Bintang Kejora, yang merupakan simbol orang Papua, dapat diartikan sebagai cita-cita leluhur orang-orang di Papua, kepada generasi selanjutnya. Pemaknaan Bintang Kejora melahirkan segudang nama atau sebutan, mulai dari sebutan “Bintang Kejora” “Bintang Fajar”, “Sampari” (bahasa Waropen) “Mak Meser” (Bahasa Biak), Yoniki atau Hiyakhe (bahasa Sentani), “Mo Yali Filen” (Bahasa Yali) , “Bintang Pagi” dan lain sebagainya. Bintang Kejora sendiri mempunyai makna yang begitu dalam, leluhur orang-orang Papua pantai menggunakannya sebagai penunjuk jalan, leluhur orang-orang Papua gunung mengagumi keindahannya. Tapi sayangnya, bintang kejora hanya terlihat di langit yang cerah, di langit yang damai, ketika langit diselimuti awan mendung dan bintang kejora tidak terlihat, menandakan keresahan akan datang, kedamaian akan hilang dan orang-orang Papua akan kehilangan arahnya. Bintang Kejora adalah simbol orang-orang yang tidak tersesat, simbol dari kedamaian.
Perang Sipil antara USA dengan CSA
Bicara soal simbol dalam bentuk bendera, saya pernah membaca berita tentang seorang anak keturunan Afro-Amerika yang memajang Confederate Flag atau biasa kita kenal sebagai “rabel flag”. Bendera ini lazim digunakan untuk menghembuskan isu rasisme di Amerika karena merupakan bendera Confederate States of America (CSA) yang mendukung perbudakan ketika civil war pecah di Amerika Serikat. Oleh karena itu, aneh bila seorang keturunan Afro-Amerika yang merupakan keturunan korban perbudakan, memajang bendera yang dikenal merupakan simbol dari perbudakan itu sendiri. Tapi, pemuda itu, Byron Thomas, mengatakan “He Doesn’t See Racism, Just Southern Pride”, ya bendera itu menggambarkan kemauan penduduk wilayah Amerika Serikat bagian Selatan untuk bangkit secara ekonomi, walaupun kemudian diasosiasikan sebagai rasis karena untuk bangkit secara ekonomi, mereka membutuhkan budak.
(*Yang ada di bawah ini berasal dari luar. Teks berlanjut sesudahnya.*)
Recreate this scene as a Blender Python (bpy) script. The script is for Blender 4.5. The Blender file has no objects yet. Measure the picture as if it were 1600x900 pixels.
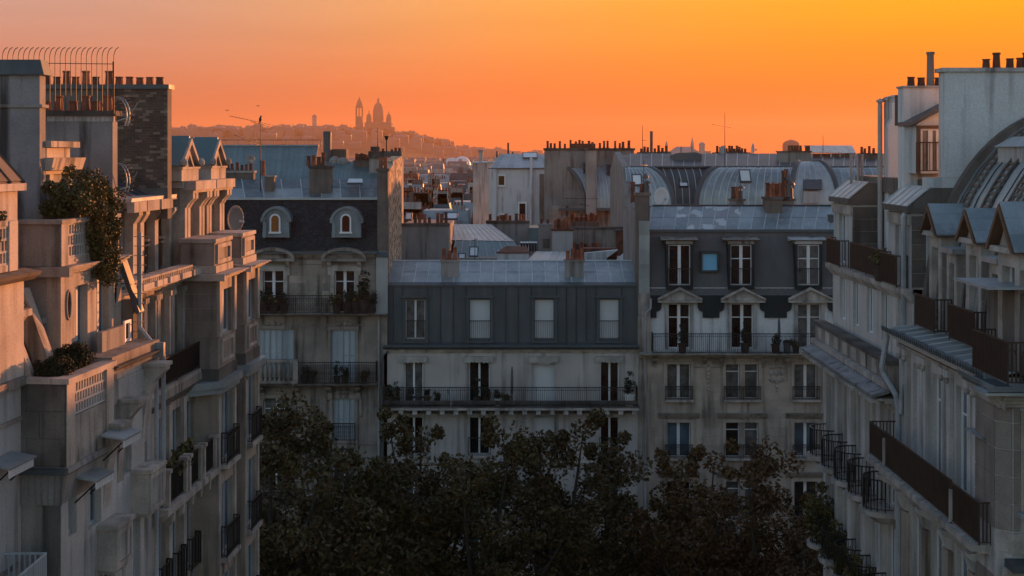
import bpy, math, random
from mathutils import Vector, Matrix
R = random.Random(11)
S = bpy.context.scene
C = S.collection
rad = math.radians
F = 2222.2      # focal length in photo pixels (1600 wide)
EYE = 30.0      # camera height above the street

# ------------------------------------------------------------------ camera
cam = bpy.data.cameras.new('camera')
camo = bpy.data.objects.new('camera', cam)
C.objects.link(camo)
cam.lens = 50.0
cam.sensor_width = 36.0
cam.shift_y = -210.0 / 1600.0
cam.clip_start = 0.5
cam.clip_end = 30000
camo.location = (0, 0, EYE)
camo.rotation_euler = (rad(90), 0, 0)
S.camera = camo

# ------------------------------------------------------------------ light
SUN_AZ, SUN_EL = 33.0, 3.7          # degrees clockwise from the view direction, above the horizon
S.view_settings.view_transform = 'Standard'
S.view_settings.look = 'None'
S.view_settings.gamma = 1.0
S.view_settings.use_curve_mapping = False
S.view_settings.exposure = 1.5
S.render.engine = 'CYCLES'
S.cycles.max_bounces = 6
S.cycles.diffuse_bounces = 3
S.cycles.glossy_bounces = 3
S.cycles.transmission_bounces = 2
S.cycles.volume_bounces = 0
S.cycles.transparent_max_bounces = 6
S.cycles.sample_clamp_indirect = 4.0
S.cycles.use_denoising = True

sd = bpy.data.lights.new('sun', 'SUN')
sd.energy = 3.0
sd.angle = rad(0.6)
sd.color = (1.0, 0.335, 0.105)
sun = bpy.data.objects.new('sun', sd)
C.objects.link(sun)
az, el = rad(SUN_AZ), rad(SUN_EL)
sdir = Vector((math.sin(az) * math.cos(el), math.cos(az) * math.cos(el), math.sin(el)))
sun.rotation_euler = (-sdir).to_track_quat('-Z', 'Y').to_euler()
sun.location = (60, 60, 120)

W = bpy.data.worlds.new('World')
S.world = W
W.use_nodes = True
wt = W.node_tree
N, L = wt.nodes, wt.links
bg = N['Background']
bg.inputs['Strength'].default_value = 0.15


def wmath(op, a, b=None, clamp=False):
    n = N.new('ShaderNodeMath'); n.operation = op; n.use_clamp = clamp
    for i, v in enumerate((a, b)):
        if v is None: continue
        if isinstance(v, (int, float)): n.inputs[i].default_value = v
        else: L.new(v, n.inputs[i])
    return n.outputs[0]


def wmix(fac, a, b):
    n = N.new('ShaderNodeMix'); n.data_type = 'RGBA'
    for s, v in ((n.inputs[0], fac), (n.inputs[6], a), (n.inputs[7], b)):
        if isinstance(v, (int, float)): s.default_value = v
        elif isinstance(v, tuple): s.default_value = v + (1,)
        else: L.new(v, s)
    return n.outputs[2]


sky = N.new('ShaderNodeTexSky')
sky.sky_type = 'NISHITA'
sky.sun_disc = False
sky.sun_elevation = el
sky.sun_rotation = az
sky.air_density, sky.dust_density, sky.ozone_density = 1.0, 1.0, 1.5
tc = N.new('ShaderNodeTexCoord')
sep = N.new('ShaderNodeSeparateXYZ'); L.new(tc.outputs['Generated'], sep.inputs[0])
dot = N.new('ShaderNodeVectorMath'); dot.operation = 'DOT_PRODUCT'
L.new(tc.outputs['Generated'], dot.inputs[0]); dot.inputs[1].default_value = (math.sin(az), math.cos(az), 0)
zz = sep.outputs[2]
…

Akhirnya orang lebih mengenal Confederate Flag sebagai simbol rasisme dibanding simbol semangat untuk bangkit dari keterpurukan.
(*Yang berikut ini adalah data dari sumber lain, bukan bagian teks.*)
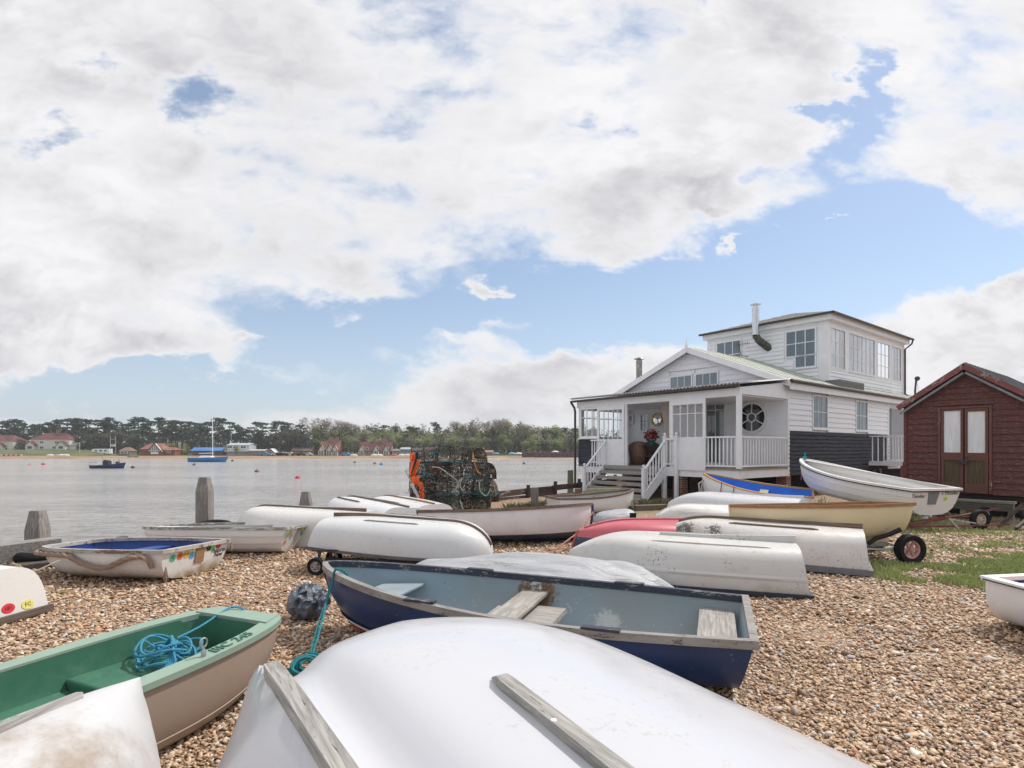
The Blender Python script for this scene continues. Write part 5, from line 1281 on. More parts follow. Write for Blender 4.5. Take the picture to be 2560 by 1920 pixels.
for (a, c, nm) in ((dm + .015, dl - .07, 0), (dr + .07, dm - .015, 1)):
    g0, g1 = sz(dm, 1132), sz(dm, 1030); p0, p1 = sz(dm, 1207), sz(dm, 1151); m = .055
    if nm == 0: g0, g1 = sz(dl, 1131), sz(dl, 1029)
    b = MB(); panel(b, 'X', 0, a, c, dz0, dz1 - .06, .02, .055, [(a + m, c - m, g0, g1), (a + m, c - m, p0, p1)]); d = b.build('door', DB, t)
    b = MB(); fb(b, 'X', 0, a + m, c - m, p0, p1, .0, .03); b.build('door_panel', OLV, d)
    b = MB(); fb(b, 'X', 0, a + m, c - m, g0, g1, .0, .034); m2, T = newmat('whitewashed pane %d' % nm); tc = T.new('ShaderNodeTexCoord').outputs['Object']
    nn = T.noise(T.mapping(tc, scale=(5, 5, .8)), 3, 5, .6, .6); finish(T, T.mix(T.step(nn, .35, .7), (.62, .63, .65, 1), (.72, .74, .77, 1)), .12, 0, nn, .1, .01); b.build('pane', m2, d)
b = MB(); fb(b, 'X', 0, dr, dr + .055, dz0, dz1, .001, .05); fb(b, 'X', 0, dl - .055, dl, dz0, dz1, .001, .05); fb(b, 'X', 0, dr, dl, dz1 - .05, dz1, .0, .052); b.build('door_frame', M_paint_chip('flaking door frame', (.13, .04, .035), under=(.45, .4, .38), lo=.57, scale=5), t)
b = MB(); zz = sz(dm, 1156); b.box(-.09, -.058, dm - .02, dm + .16, zz - .02, zz + .02); b.box(-.10, -.058, dm - .08, dm + .03, zz - .045, zz + .035); b.build('padlock', M_plain('dark blue padlock', (.02, .03, .06), .4, .3), t, None, bevel=.004)
b = MB(); b.ball((-.09, dm - .06, zz + .12), .025, 10); b.build('door_handle', IRON, t, 40)
for y in (WL - .2, 0.0, WR + .2):
    for x in (.45, 2, 3.7): b = MB(); b.box(x - .12, x + .12, y - .12, y + .12, -.05, zB); b.build('pier', BRICK, t)
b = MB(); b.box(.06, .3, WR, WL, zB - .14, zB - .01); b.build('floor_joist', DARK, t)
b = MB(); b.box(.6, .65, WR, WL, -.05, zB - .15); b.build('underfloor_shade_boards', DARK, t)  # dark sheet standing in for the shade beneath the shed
# plank walkway before the shed
P1 = Vector((10.32, 13.4)); P2 = Vector((11.05, 12.48)); t = thing('plank_bench', 'mossy plank walkway on low posts in front of the red shed', 'walkway', (P1.x, P1.y, 0), atan2(P2.y - P1.y, P2.x - P1.x))
Lp = (P2 - P1).length
MOSS = M_wood('mossy plank', (.12, .12, .09), (.30, .29, .22), 'x', lichen=(.16, .19, .06))
b = MB(); b.box(-2.2, Lp, -.05, .10, .43, .48); b.box(-2.2, Lp - .01, .11, .26, .43, .478); b.build('plank', MOSS, t)
b = MB(); b.box(-2.2, Lp - .03, -.03, .0, .26, .428); b.build('side_board', M_wood('dark wet timber', (.05, .045, .04), (.14, .13, .11), 'x'), t)
b = MB()
for x in (-2, -.9, .2, Lp - .12): b.box(x, x + .1, .0, .1, -.02, .43)
b.build('leg', MOSS, t)
# mast tip and flag behind the shed
p = WP(2288, 975, 32); t = thing('mast', 'thin dark mast leaning behind the roof of the house', 'mast', (p.x, p.y, 0), 0)
q = WP(2291, 942, 32); b = MB(); b.tube([(-.1, 0, 0), (0, 0, p.z), (q.x - p.x, 0, q.z)], .05, 6); b.build('pole', IRON, t, 40); b = MB(); b.ball((q.x - p.x + .05, 0, q.z - .1), .14, 8); b.tube([(q.x - p.x, 0, q.z), (q.x - p.x + .25, 0, p.z - 1)], .008, 4); b.build('fitting', IRON, t)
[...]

Confederate Flag yang disalahgunakan menjadi simbol Rasisme
(http://www.jessejoyce.com/museum-of-confederate-flags-in-inappropriate-places/)
Kembali ke permasalahan bendera Bintang Kejora, sebagai lambang dari kedamaian dan orang-orang yang tidak tersesat, yang dipermasalahkan pengibarannya oleh aparat keamanan. Saya melihat bahwa bendera ini adalah cita-cita leluhur orang-orang Papua agar Papua seperti bintang Kejora yang dapat terlihat dalam cerah dan damainya langit, tapi sayangnya cita-cita para leluhur tersebut tersamarkan oleh dominasi penggunaan bendera ini oleh pihak-pihak tertentu sehingga makna dari bendera ini pun tersamarkan, bahkan menjadi berbalik 180 derajat, dari simbol kedamaian menjadi simbol yang identik dengan kekerasan, penembakan dan pemberontakan. Bahkan digunakan dalam peringatan ulang tahun organisasi tersebut, seakan simbol ini sudah “dikuasai” oleh organisasi tersebut dan para pendukungnya.
Dan akhirnya…..pesan indah itu pun terselewengkan maknanya.